The USC is an individualised tax, meaning that a person’s liability to the tax is determined on the basis of his/her own individual income and personal circumstances. This means that a married couple, or civil partners, both aged 70 or over can earn up to €60,000 per annum each and not be subject to the higher rates of USC. In addition, the USC does not apply to social welfare payments such as the contributory and non-contributory State pensions. Such social welfare payments are excluded when determining if a person aged over 70 has income that exceeds the €60,000 per annum threshold.

Additionally, it should be noted that those aged 65 and over are currently treated more favourably under the Irish income tax system than the generality of taxpayers. For example, persons aged 65 or over may avail of the age tax credit, which currently amounts to €245 per year for single persons or €490 per year for married couples or civil partners. Persons aged 66 and over are also exempt from PRSI.

As such, I have no current plans to increase the threshold for the reduced rate of USC for persons aged 70 or over.

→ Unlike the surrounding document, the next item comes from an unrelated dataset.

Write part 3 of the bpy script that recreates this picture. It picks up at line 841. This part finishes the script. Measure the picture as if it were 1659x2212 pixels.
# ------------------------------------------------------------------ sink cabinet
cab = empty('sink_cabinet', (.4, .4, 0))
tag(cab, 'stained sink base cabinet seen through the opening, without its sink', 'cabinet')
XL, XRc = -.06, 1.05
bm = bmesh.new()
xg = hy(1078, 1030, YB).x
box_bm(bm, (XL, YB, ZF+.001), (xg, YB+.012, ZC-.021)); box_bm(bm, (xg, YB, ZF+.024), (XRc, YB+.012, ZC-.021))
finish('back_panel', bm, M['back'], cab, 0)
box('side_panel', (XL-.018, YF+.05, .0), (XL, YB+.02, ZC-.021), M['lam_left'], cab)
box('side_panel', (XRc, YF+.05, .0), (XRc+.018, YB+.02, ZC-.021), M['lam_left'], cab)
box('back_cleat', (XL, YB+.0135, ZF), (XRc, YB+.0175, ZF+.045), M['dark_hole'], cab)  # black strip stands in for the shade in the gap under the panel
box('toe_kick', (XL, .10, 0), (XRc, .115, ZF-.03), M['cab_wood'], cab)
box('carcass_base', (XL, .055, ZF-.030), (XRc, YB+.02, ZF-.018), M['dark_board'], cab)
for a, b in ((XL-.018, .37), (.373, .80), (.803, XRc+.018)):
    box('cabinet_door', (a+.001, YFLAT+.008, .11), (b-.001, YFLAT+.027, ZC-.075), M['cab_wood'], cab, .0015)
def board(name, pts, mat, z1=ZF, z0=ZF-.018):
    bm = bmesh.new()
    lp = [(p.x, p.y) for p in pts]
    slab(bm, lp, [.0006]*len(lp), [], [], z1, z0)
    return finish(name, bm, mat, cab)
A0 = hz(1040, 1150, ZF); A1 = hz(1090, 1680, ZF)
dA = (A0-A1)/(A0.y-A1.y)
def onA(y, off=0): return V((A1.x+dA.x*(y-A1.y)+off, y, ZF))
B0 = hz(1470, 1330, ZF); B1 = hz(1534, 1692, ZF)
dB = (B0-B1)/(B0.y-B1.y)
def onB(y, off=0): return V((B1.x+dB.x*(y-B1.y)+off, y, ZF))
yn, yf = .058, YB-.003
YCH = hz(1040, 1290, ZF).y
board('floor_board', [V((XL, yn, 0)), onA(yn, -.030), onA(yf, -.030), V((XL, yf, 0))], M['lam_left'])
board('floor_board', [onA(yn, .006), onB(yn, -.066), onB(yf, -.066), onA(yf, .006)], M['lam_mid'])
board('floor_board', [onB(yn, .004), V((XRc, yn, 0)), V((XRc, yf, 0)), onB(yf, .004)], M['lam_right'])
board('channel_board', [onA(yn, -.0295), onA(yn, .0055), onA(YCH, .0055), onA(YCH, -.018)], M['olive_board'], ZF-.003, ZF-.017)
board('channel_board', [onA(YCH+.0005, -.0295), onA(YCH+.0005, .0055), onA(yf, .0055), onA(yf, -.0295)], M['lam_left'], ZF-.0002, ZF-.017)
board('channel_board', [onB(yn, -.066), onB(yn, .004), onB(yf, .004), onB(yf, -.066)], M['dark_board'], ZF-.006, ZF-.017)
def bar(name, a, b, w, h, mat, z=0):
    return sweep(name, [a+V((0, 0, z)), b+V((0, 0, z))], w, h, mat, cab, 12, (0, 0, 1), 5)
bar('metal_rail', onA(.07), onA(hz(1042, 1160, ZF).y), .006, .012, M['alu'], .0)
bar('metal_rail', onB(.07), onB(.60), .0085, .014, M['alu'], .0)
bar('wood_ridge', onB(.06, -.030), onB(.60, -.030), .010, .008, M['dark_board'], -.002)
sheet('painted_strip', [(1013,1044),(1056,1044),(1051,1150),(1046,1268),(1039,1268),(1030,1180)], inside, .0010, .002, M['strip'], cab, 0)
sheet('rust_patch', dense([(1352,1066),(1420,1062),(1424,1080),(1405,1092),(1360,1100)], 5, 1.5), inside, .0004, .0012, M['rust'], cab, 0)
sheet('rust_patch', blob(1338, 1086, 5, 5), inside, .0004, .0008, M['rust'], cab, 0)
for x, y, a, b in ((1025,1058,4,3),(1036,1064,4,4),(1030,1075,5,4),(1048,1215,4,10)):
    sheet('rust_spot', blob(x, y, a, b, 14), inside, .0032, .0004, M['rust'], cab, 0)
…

The Commission on Taxation and Welfare recently reviewed the tax system in the round. The Commission recommended that age should be removed as a factor for determining the charge to income tax and USC, as it breaches the principle of horizontal equity and the concept of inter-generational equity. Further information is available at the following link: www.gov.ie/en/publication/7fbeb-report-of-the-commission/

Finally, my Department is currently undertaking a review of the personal tax system, which will take account of the Commission on Taxation and Welfare recommendations and other personal tax matters.